Üst sınır hukuken mümkün değil
Yaşanan sıkıntılar, sığınmacılara yönelik toplum içindeki havayı da olumsuz etkiledi. Sığınmacıların Almanya’ya kabul edilmesine onay oranı düşerken, göçe yönelik şüpheler ve olumsuz etkilerine yönelik endişeler arttı.
Başbakan Olaf Scholz, ülkeye gelen sığınmacı sayısının çok yüksek olduğunu ve durumun böyle devam edemeyeceğini kabul etse de, Hristiyan Birlik partilerinin (CDU/CSU) talep ettiği üst sınır konulmasını reddediyor. Ayrıca ilticanın bireysel temel hak sayılması nedeniyle bu hakkı kısıtlayacak bir düzenleme için Anayasa’da değişiklik gerekiyor.

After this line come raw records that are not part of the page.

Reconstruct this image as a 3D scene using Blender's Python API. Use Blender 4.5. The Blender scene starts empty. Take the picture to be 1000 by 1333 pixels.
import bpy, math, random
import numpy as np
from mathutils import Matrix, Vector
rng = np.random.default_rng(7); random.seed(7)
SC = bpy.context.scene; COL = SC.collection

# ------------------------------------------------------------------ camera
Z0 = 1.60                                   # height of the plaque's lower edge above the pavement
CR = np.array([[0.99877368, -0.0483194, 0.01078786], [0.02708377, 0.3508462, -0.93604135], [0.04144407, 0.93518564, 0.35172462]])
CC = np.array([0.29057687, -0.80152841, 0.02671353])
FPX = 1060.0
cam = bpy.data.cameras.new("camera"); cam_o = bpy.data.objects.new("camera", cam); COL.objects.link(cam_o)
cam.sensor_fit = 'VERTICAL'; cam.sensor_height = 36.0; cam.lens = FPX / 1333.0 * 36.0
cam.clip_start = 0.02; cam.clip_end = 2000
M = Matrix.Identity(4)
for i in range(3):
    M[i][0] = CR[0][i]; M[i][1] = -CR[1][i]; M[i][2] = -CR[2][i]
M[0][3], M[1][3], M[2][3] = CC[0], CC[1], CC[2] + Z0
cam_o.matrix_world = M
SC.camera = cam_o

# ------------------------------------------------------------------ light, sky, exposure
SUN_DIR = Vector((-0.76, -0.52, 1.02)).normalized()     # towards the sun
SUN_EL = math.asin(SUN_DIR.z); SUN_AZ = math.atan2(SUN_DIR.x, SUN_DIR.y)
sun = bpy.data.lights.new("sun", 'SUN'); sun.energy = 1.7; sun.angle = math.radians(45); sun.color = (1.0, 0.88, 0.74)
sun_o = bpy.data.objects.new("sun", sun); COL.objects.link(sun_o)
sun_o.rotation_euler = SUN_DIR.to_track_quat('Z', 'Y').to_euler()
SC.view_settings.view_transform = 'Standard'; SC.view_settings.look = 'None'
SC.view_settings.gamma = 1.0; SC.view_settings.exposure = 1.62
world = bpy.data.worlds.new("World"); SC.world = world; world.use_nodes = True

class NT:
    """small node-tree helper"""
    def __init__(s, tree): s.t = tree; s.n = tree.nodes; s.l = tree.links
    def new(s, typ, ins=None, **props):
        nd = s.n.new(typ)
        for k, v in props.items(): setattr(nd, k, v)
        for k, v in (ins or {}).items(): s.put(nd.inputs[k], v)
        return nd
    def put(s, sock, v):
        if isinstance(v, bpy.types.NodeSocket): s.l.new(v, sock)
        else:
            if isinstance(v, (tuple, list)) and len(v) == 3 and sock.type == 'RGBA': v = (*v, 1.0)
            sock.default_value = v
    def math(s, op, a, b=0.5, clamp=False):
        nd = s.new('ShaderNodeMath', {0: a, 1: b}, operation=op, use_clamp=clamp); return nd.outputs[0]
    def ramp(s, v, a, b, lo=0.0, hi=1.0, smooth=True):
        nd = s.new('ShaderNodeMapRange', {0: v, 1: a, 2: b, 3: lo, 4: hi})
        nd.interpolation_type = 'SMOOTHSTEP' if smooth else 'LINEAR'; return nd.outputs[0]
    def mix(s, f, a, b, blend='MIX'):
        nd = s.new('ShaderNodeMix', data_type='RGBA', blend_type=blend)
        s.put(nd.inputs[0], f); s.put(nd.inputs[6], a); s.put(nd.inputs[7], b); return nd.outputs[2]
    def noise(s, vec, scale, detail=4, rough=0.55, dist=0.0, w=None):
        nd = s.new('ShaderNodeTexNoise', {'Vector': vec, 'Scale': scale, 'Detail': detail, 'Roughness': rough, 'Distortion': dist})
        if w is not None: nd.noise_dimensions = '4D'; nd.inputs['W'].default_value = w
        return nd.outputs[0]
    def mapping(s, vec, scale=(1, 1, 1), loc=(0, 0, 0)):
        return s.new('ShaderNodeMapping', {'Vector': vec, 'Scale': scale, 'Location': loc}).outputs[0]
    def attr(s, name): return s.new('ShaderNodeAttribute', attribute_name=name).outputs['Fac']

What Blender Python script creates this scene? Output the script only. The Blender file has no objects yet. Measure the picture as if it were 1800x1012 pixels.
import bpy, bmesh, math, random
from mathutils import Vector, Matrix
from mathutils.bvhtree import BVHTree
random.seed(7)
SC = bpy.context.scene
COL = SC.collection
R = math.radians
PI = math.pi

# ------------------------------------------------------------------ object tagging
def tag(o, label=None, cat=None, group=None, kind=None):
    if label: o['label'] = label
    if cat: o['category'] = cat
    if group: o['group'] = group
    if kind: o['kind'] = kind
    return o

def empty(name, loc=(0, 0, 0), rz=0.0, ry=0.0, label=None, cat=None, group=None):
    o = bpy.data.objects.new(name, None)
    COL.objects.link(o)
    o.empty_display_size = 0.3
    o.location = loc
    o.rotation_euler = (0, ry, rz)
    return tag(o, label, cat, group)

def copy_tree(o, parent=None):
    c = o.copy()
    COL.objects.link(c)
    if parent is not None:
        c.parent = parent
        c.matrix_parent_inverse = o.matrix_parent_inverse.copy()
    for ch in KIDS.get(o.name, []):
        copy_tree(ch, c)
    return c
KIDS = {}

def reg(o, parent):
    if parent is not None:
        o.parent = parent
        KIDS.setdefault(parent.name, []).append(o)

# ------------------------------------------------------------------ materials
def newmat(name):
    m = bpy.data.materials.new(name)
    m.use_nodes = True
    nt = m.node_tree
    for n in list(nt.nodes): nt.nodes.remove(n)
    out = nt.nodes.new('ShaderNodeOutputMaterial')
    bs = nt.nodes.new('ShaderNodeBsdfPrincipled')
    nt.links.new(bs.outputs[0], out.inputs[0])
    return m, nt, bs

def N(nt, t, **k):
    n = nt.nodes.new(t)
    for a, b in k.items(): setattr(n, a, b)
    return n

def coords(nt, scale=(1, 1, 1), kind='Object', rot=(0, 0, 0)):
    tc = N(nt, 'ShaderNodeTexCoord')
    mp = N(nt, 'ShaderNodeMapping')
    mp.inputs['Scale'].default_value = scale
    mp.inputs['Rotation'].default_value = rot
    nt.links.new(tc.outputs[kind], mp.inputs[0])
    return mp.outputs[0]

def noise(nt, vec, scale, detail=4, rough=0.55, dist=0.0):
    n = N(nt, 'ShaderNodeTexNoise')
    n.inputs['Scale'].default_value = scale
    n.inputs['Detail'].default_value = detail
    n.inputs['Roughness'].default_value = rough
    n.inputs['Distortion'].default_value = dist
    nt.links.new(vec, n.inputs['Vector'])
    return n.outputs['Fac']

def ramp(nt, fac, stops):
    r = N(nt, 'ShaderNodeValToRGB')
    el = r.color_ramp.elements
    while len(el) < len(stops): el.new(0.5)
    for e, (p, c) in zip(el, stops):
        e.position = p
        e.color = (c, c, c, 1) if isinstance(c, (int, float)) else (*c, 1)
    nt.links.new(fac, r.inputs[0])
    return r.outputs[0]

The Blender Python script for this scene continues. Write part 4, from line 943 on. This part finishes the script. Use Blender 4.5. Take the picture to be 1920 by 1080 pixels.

Almanya’nın cazibesini azaltmak
Bu nedenle pek çok politikacı, hukukî imkanlar çerçevesinde Almanya’nın cazibesinin nasıl azaltılabileceğine kafa yoruyor. Ön ödemeli kart ya da çalışma zorunluluğu da bu kapsamda değerlendirilen önlemler arasında.
2025 yılında Başbakanlığa adaylığını koyması beklenen CDU Genel Başkanı Friedrich Merz de bu konuyu gündemde tutmaya çalışıyor. Merz, Şubat ayında Federal Meclis’te ön ödemeli kartlarla ilgili olarak “Uygulamaya konulan yerlerde iltica başvurusunda bulunanların sayısı birdenbire düştü. Çünkü ikamet nedenleri arasında önemli yer tutan nakit para ödemeleri birdenbire durduruldu” dedi.
İltica süreçlerinin hızlandırılması
Göç araştırmacıları, elde yeterli veriler bulunmadığından bu tür genel sonuçlar çıkarmak için henüz erken olduğu görüşünde. Ancak aşırı sağcı AfD partisinin hızlı yükselişi, Haziran ayındaki Avrupa Parlamentosu seçimleri, sonbaharda Almanya’nın çeşitli eyaletlerinde ve mahalli idarelerde yapılacak seçimler nedeniyle siyaset bu konuya kilitlenmiş durumda.
Diğer yanda Almanya İçişleri Bakanlığı da, iltica süreçlerinin AB dışındaki ülkelere ne ölçüde kaydırılabileceği konusunda hukuki imkanları inceliyor. Bu plan, sadece CDU ve CSU değil, iktidardaki Sosyal Demokrat Parti (SPD) ve Yeşiller’den de destek görüyor. Almanya’daki 16 eyaletin başbakanları federal hükümeti, Haziran ayına kadar inceleme sonuçlarını bildirmeye çağırdı.